Day in and day out they lay eggs, but they never have any chicks.  No one to carry on the family line – as it were.

Of course, the (presumably) limited intelligence of a chicken may shield them from the cumulative effect of so much work for so little reward.  Perhaps every day they have forgotten that just yesterday they laid some eggs, and just yesterday they got snatched, and just yesterday they were all alone in their nest.  But can their (presumably) tiny brains protect their emotions, too?

Imagine how excited you’d be if the thing you were made to do (in a chicken’s case let’s assume that’s lay eggs and raise chicks) seemed like it would become a reality and then how devastated you’d feel when that same hope got snatched away on a daily basis?  For us, much more sophisticated beings, that may look like studying hard for an exam and failing, or pouring your heart into a painting and having someone ask you who puked on your canvas, or designing a project that never has any commercial success.   I’m no chicken, but this cycle tends to do rather a number on my emotional state.

There is an old proverb that may have originated from someone studying chickens:  hope deferred makes the heart sick. (From the original: eggs removed makes a chicken cluck.)

On one hand I suppose the chickens who did, um, make it to be chickens should be quite pleased that the eggs they came from weren’t picked for omelletes.  Of course, this being rather a mental ascension, and they being (seemingly) rather stupid creatures I think  we safely assume they never climb that mental mountain and leave the valley of despair behind. (I doubt there is ‘the other’ hand -especially given that chickens don’t have hands so the whole reference is a little misguided anyways.)

Since their minds are neither sufficiently complex to remember the ordeal of the missing eggs from yesterday or to mentally ascend to a higher plain concerning their miserable state I think we have to re-evaluate our use of the word chicken in our vocabulary.  You see, chickens aren’t very chicken.

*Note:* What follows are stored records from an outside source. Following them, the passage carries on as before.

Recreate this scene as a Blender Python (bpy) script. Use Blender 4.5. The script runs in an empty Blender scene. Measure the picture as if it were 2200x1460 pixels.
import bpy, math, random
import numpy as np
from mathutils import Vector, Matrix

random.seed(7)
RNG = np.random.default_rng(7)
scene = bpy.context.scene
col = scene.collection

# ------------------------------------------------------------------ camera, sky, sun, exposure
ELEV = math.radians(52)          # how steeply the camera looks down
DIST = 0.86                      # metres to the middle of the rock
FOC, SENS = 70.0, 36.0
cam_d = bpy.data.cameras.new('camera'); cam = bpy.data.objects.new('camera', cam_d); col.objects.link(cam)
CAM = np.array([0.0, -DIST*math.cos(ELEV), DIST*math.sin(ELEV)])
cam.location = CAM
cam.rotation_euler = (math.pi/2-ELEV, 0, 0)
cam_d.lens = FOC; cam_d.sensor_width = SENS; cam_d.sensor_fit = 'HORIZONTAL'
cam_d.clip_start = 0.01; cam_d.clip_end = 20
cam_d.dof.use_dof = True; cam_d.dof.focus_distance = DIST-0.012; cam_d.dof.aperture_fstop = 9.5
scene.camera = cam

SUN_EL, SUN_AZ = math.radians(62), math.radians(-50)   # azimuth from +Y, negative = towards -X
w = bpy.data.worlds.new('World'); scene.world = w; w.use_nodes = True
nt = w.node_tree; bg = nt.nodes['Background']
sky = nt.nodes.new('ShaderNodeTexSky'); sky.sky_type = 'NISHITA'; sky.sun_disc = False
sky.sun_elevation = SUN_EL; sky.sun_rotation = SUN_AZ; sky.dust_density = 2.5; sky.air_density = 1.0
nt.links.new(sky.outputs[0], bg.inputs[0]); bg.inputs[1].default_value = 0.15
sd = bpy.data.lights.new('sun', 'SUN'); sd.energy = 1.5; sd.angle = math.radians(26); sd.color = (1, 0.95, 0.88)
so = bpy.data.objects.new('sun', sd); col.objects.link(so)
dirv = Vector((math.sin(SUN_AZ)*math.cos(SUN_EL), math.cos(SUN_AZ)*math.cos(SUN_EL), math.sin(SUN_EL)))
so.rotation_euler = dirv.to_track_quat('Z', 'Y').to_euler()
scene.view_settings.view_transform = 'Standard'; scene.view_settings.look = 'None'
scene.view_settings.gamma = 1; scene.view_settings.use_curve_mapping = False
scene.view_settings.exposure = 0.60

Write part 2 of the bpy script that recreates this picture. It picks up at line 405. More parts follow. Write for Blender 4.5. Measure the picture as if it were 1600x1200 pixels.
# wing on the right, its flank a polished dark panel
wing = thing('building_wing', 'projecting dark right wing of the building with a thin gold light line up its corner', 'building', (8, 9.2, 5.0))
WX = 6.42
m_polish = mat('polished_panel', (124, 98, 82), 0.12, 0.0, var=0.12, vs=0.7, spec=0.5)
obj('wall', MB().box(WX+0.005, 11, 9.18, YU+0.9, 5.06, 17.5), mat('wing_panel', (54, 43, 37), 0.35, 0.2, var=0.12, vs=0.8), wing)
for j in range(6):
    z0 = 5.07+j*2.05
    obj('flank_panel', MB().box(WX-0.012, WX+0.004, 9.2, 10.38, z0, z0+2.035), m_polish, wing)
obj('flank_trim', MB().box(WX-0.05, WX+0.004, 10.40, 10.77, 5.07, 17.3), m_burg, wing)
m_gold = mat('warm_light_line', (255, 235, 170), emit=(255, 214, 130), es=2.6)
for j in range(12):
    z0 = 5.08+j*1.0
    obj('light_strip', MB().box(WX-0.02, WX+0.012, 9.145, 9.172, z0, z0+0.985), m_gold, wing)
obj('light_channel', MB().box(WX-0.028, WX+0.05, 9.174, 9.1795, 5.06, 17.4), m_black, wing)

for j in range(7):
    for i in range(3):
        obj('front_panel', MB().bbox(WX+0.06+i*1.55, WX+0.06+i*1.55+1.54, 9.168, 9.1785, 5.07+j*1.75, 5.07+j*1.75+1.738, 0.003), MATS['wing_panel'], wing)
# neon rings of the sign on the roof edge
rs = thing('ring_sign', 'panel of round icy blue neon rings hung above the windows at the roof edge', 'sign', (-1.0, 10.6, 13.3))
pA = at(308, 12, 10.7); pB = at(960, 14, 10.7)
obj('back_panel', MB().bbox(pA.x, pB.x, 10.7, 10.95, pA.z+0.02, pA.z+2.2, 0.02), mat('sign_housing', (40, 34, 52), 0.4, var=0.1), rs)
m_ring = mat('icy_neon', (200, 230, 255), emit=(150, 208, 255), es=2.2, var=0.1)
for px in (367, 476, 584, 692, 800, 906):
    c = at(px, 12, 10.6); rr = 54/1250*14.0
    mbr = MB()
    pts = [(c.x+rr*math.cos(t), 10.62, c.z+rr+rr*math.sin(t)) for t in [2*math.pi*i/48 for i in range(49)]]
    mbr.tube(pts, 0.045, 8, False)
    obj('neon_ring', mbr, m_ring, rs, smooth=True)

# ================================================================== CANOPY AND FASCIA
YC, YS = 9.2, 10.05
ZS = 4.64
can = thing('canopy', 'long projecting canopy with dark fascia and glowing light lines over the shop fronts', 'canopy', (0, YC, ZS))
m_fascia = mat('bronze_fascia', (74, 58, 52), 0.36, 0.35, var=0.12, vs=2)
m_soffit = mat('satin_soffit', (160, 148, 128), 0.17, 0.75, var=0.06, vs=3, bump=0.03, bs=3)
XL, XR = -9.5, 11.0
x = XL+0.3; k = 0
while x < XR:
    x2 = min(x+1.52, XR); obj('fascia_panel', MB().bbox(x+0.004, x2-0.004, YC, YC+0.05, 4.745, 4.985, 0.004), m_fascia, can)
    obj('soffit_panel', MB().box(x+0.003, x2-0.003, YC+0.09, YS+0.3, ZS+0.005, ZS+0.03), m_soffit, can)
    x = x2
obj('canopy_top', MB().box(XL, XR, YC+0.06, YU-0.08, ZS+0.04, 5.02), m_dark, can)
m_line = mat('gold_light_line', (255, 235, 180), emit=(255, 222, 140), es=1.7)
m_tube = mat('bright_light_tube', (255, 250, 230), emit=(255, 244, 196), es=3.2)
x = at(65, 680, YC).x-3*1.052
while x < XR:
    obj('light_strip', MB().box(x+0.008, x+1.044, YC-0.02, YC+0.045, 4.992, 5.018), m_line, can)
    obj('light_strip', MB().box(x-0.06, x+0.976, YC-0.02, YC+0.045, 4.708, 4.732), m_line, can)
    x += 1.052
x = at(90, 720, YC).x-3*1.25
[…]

They try, fail, try, fail until the cows come home.

Since we can say that a chicken laying an egg is not a frivolous use of their time or a fool’s errand their efforts are not foolish or laughable so much as admirable.

So, perhaps all of us who have tried and failed and are afraid to try again shouldn’t be called chickens anymore.

Chickens, after all, don’t appear to be chicken.


viscious chicken of bristol

(Brave) Sir Robin's Crest

The orated tale of Sir Robin who nearly attacked the vicious chicken of Bristol.  (Having decided against the attack, he, in the end, decided to take the chicken as his crest just the same.)